→ **AIM OF THE EXERCISE**: Locate the line bearing "box(bm,GL-CURB-.001,GL-CURB+.004,Y_START,Y_END,-.30,-.02)" in the material below, then reproduce it and each following line up to and including the line bearing "finish(bm,'trench_bed',[M_trench],parent=o)".
※
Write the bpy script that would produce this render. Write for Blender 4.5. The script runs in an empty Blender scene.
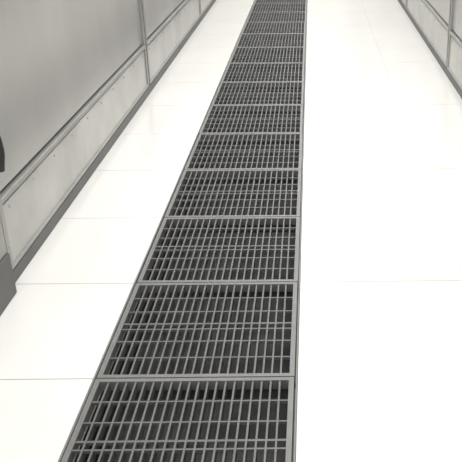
import bpy, bmesh, math, random
from mathutils import Vector, Matrix
random.seed(4)
sc=bpy.context.scene
try: sc.view_settings.view_transform='Standard'
except: pass

H=1.39; XL=-1.10; XR=0.985; GL=-0.657; GR=-0.057
Y0=1.94; P=0.592
Y_START=Y0-5*P; NP=32; Y_END=Y_START+NP*P

def mat(name,col,rough=.5,metal=0,noise=0,scale=4,stretch=(1,1,1),bump=0,col2=None,bscale=60):
    m=bpy.data.materials.new(name); m.use_nodes=True
    nt=m.node_tree; b=nt.nodes['Principled BSDF']
    b.inputs['Roughness'].default_value=rough; b.inputs['Metallic'].default_value=metal
    b.inputs['Base Color'].default_value=(*col,1)
    tc=nt.nodes.new('ShaderNodeTexCoord')
    if noise or col2:
        mp=nt.nodes.new('ShaderNodeMapping'); mp.inputs['Scale'].default_value=stretch
        n=nt.nodes.new('ShaderNodeTexNoise'); n.inputs['Scale'].default_value=scale; n.inputs['Detail'].default_value=6
        r=nt.nodes.new('ShaderNodeValToRGB')
        c2=col2 if col2 else tuple(c*(1-noise) for c in col)
        r.color_ramp.elements[0].position=.3; r.color_ramp.elements[1].position=.7
        r.color_ramp.elements[0].color=(*c2,1); r.color_ramp.elements[1].color=(*col,1)
        nt.links.new(tc.outputs['Object'],mp.inputs[0]); nt.links.new(mp.outputs[0],n.inputs['Vector'])
        nt.links.new(n.outputs['Fac'],r.inputs[0]); nt.links.new(r.outputs[0],b.inputs['Base Color'])
    if bump:
        n2=nt.nodes.new('ShaderNodeTexNoise'); n2.inputs['Scale'].default_value=bscale
        bp=nt.nodes.new('ShaderNodeBump'); bp.inputs['Strength'].default_value=bump; bp.inputs['Distance'].default_value=.01
        nt.links.new(tc.outputs['Object'],n2.inputs['Vector']); nt.links.new(n2.outputs['Fac'],bp.inputs['Height'])
        nt.links.new(bp.outputs[0],b.inputs['Normal'])
    return m
M_tile=mat('tile_cream',(.84,.832,.80),.2,noise=.05,scale=1.6)
M_grout=mat('grout',(.42,.41,.37),.8,noise=.1)
M_bar=mat('galvanised_bar',(.165,.165,.162),.5,.1,noise=.3,scale=9)
M_frame=mat('galvanised_frame',(.21,.21,.205),.48,.1,noise=.2,scale=8)
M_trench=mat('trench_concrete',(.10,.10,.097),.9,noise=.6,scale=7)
M_panel=mat('sheet_metal',(.53,.52,.50),.28,.4,noise=.22,scale=1.6,stretch=(1,1,.6),bump=.15,bscale=3)
M_kick=mat('kick_metal',(.52,.51,.485),.28,.4,noise=.25,scale=4,bump=.12,bscale=5)
M_trim=mat('trim_metal',(.37,.367,.35),.35,.35,noise=.15)
M_dark=mat('dark_gap',(.03,.03,.03),.6,noise=.1)
M_base=mat('baseboard_grey',(.13,.13,.127),.5,.1,noise=.2)
M_riv=mat('rivet',(.42,.42,.41),.35,.4,noise=.05)
M_black=mat('black_rubber',(.03,.03,.033),.5,noise=.1)
M_white=mat('ceiling_white',(.8,.8,.78),.8,noise=.03)

class Geo:
    def __init__(s): s.v=[]; s.f=[]; s.m=[]
def box(g,x0,x1,y0,y1,z0,z1,mi=0):
    n=len(g.v)
    g.v+=[(x0,y0,z0),(x1,y0,z0),(x1,y1,z0),(x0,y1,z0),(x0,y0,z1),(x1,y0,z1),(x1,y1,z1),(x0,y1,z1)]
    for f in [(0,3,2,1),(4,5,6,7),(0,1,5,4),(1,2,6,5),(2,3,7,6),(3,0,4,7)]:
        g.f.append(tuple(n+i for i in f)); g.m.append(mi)
def dome(g,x,y,z,r,s):
    n=len(g.v); K=10
    for rr,h in ((1,0),(.8,.3),(.4,.48)):
        for k in range(K):
            a=2*math.pi*k/K; g.v.append((x+s*h*r,y+r*rr*math.cos(a),z+r*rr*math.sin(a)))
    g.v.append((x+s*.52*r,y,z))
    for l in range(2):
        for k in range(K):
            a=n+l*K+k; b=n+l*K+(k+1)%K; g.f.append((a,b,b+K,a+K)); g.m.append(0)
    for k in range(K): g.f.append((n+2*K+k,n+2*K+(k+1)%K,n+3*K)); g.m.append(0)
def mesh(g,name,mats):
    me=bpy.data.meshes.new(name); me.from_pydata(g.v,[],g.f); me.update()
    for m in mats: me.materials.append(m)
    me.polygons.foreach_set('material_index',g.m)
    return me
def finish(g,name,mats,parent=None,bevel=0):
    o=bpy.data.objects.new(name,mesh(g,name,mats)); sc.collection.objects.link(o)
    if parent: o.parent=parent
    if bevel:
        b=o.modifiers.new('b','BEVEL'); b.width=bevel; b.segments=1; b.limit_method='ANGLE'
    return o

# ---------- floor
bm=Geo(); g=.0022; CURB=.007
def strip(x0,x1,step,off):
    y=Y0+off-math.ceil((Y0+off-Y_START)/step)*step
    while y<Y_END:
        ya=max(y,Y_START); yb=min(y+step,Y_END)
        if yb-ya>.02: box(bm,x0+g*.25,x1-g*.25,ya+g,yb-g,-.012,0)
        y+=step
strip(XL-.05,GL-CURB,P,0)
strip(GR+CURB,.56,P*2,P)
strip(.56,XR+.05,P*2,P)
o=finish(bm,'floor',[M_tile],bevel=.0004)
bm=Geo()
box(bm,XL-.05,GL-CURB,Y_START,Y_END,-.30,-.0015)
box(bm,GR+CURB,XR+.05,Y_START,Y_END,-.30,-.0015)
finish(bm,'grout_bed',[M_grout],parent=o)
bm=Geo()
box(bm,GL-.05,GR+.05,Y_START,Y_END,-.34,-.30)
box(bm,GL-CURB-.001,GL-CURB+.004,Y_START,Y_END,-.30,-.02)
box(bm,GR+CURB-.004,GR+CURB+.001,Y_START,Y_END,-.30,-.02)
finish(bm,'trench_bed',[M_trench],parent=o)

# ---------- gratings
root=bpy.data.objects.new('floor_drain_grating',None); sc.collection.objects.link(root)
bm=Geo()
FW=.0155; T=.0056; D=.032
x0,x1=GL+.003,GR-.003; y0,y1=.0025,P-.0025
zt=0.001
box(bm,x0,x0+FW,y0,y1,-D,zt,1); box(bm,x1-FW,x1,y0,y1,-D,zt,1)
box(bm,x0+FW,x1-FW,y0,y0+FW,-D,zt,1); box(bm,x0+FW,x1-FW,y1-FW,y1,-D,zt,1)
N=21; ix0=x0+FW; ix1=x1-FW
for i in range(1,N):
    x=ix0+(ix1-ix0)*i/N
    box(bm,x-T/2,x+T/2,y0+FW,y1-FW,-D,zt-.002)
iy0=y0+FW; iy1=y1-FW
for f,hw in ((1/6,.0028),(2/6,.0028),(.465,.003),(.525,.004),(4/6,.0028),(5/6,.0028)):
    y=iy0+(iy1-iy0)*f
    box(bm,ix0,ix1,y-hw,y+hw,-.012,zt-.003)
me=mesh(bm,'grate_panel',[M_bar,M_frame])
for k in range(NP):
    p=bpy.data.objects.new('grate_panel_%d'%(k+1),me); sc.collection.objects.link(p)
    p.parent=root; p.location=(random.uniform(-.0015,.0015),Y_START+k*P,0)
bm=Geo()
box(bm,GL-CURB+.001,GL-.001,Y_START,Y_END,-.03,.001); box(bm,GR+.001,GR+CURB-.001,Y_START,Y_END,-.03,.001)
box(bm,GL-CURB+.001,GL+.02,Y_START,Y_END,-.038,-.033); box(bm,GR-.02,GR+CURB-.001,Y_START,Y_END,-.038,-.033)
finish(bm,'angle_frame',[M_frame],parent=root)
bm=Geo()
for k in range(NP+1):
    y=Y_START+k*P
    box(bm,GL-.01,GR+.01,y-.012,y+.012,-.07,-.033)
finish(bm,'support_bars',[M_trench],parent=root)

# ---------- walls (enclosure panels)
WH=2.7; KZ=.31
def wall(side,X,s,seams):
    def bx(bm,d0,d1,y0,y1,z0,z1,mi=0):
        a,b=X+s*d0,X+s*d1
        box(bm,min(a,b),max(a,b),y0,y1,z0,z1,mi)
    bm=Geo(); bx(bm,-.10,-.03,Y_START,Y_END,0,WH)
    w=finish(bm,'wall_'+side,[M_dark])
    bm=Geo(); kb=Geo(); tb=Geo(); rb=Geo(); bb=Geo()
    ys=[Y_START]+seams+[Y_END]
    for a,b in zip(ys[:-1],ys[1:]):
        bx(bm,-.03,-.012,a+.016,b-.016,KZ+.032,WH)
        bx(kb,-.03,-.004,a+.016,b-.016,.062,KZ-.012)
        bx(tb,-.03,.004,a+.016,b-.016,KZ,KZ+.022)
        bx(tb,-.03,.002,a+.016,b-.016,.056,.074)
        bx(tb,-.03,.003,a+.016,a+.05,.074,WH-.02)
        bx(tb,-.03,.003,b-.05,b-.016,.074,WH-.02)
        n=int((b-a)/.3)
        for i in range(n+1):
            y=a+.12+(b-a-.24)*i/max(n,1)
            dome(rb,X-s*.004,y,KZ-.035,.007,s)
        z=.15
        while z<WH-.1:
            for y in (a+.033,b-.033): dome(rb,X+s*.003,y,z,.005,s)
            z+=.3
    bx(bb,-.03,.0,Y_START,Y_END,0,.05)
    finish(bm,'upper_sheets',[M_panel],w,.003); finish(kb,'kick_plates',[M_kick],w,.003)
    finish(tb,'seam_trims',[M_trim],w,.002); finish(rb,'rivets',[M_riv],w)
    finish(bb,'baseboard_'+side,[M_base],w,.002)
    return w
wl=wall('left',XL,1,[-.2,2.5,5.2,7.9,10.6,13.3])
wr=wall('right',XR,-1,[.26,2.96,5.66,8.36,11.06,13.76])

bm=Geo()
box(bm,XL,XL+.03,2.2,2.47,.0,.16,1)
box(bm,XL,XL+.022,2.2,2.47,.16,WH-.02,0)
finish(bm,'door_post',[M_trim,M_base],wl,.003)
cu=bpy.data.curves.new('h','CURVE'); cu.dimensions='3D'; cu.bevel_depth=.015; cu.bevel_resolution=4
sp=cu.splines.new('BEZIER'); pts=[(XL-.01,2.49,.62),(XL+.028,2.50,.60),(XL+.036,2.53,.53),(XL+.018,2.55,.44)]
sp.bezier_points.add(3)
for q,c in zip(sp.bezier_points,pts):
    q.co=c; q.handle_left_type=q.handle_right_type='AUTO'
cu.use_fill_caps=True
ho=bpy.data.objects.new('door_handle',cu); sc.collection.objects.link(ho); ho.data.materials.append(M_black); ho.parent=wl

bm=Geo(); box(bm,XL-.1,XR+.1,Y_END,Y_END+.08,0,WH+.3); finish(bm,'wall_back',[M_panel])
bm=Geo(); box(bm,XL-.6,XR+.6,Y_START,Y_END+.08,WH+.3,WH+.36); finish(bm,'ceiling',[M_white])

for i,y in enumerate([0.5,3.5,6.5,9.5,12.5,15]):
    l=bpy.data.lights.new('ceiling_tube_light','AREA'); l.shape='RECTANGLE'; l.size=1.6; l.size_y=1.6; l.energy=57; l.color=(1,.993,.98)
    lo=bpy.data.objects.new('ceiling_tube_light',l); sc.collection.objects.link(lo); lo.location=(-.05,y,WH+.26)
w=bpy.data.worlds.new('World'); sc.world=w; w.use_nodes=True
w.node_tree.nodes['Background'].inputs[0].default_value=(1,.997,.99,1); w.node_tree.nodes['Background'].inputs[1].default_value=.76

F=779; VX=311; DX=14
cam=bpy.data.cameras.new('cam'); co=bpy.data.objects.new('camera',cam); sc.collection.objects.link(co)
cam.sensor_width=36; cam.lens=F/462*36; cam.shift_x=-(VX+DX-231)/462
th=math.atan(364/F)
co.location=(0,0,H); co.rotation_euler=(math.pi/2-th,0,-math.atan(DX/(F/math.cos(th))))
cam.clip_start=.02
sc.camera=co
※
→ **ANSWER FOR THE TASK**:
box(bm,GL-CURB-.001,GL-CURB+.004,Y_START,Y_END,-.30,-.02)
box(bm,GR+CURB-.004,GR+CURB+.001,Y_START,Y_END,-.30,-.02)
finish(bm,'trench_bed',[M_trench],parent=o)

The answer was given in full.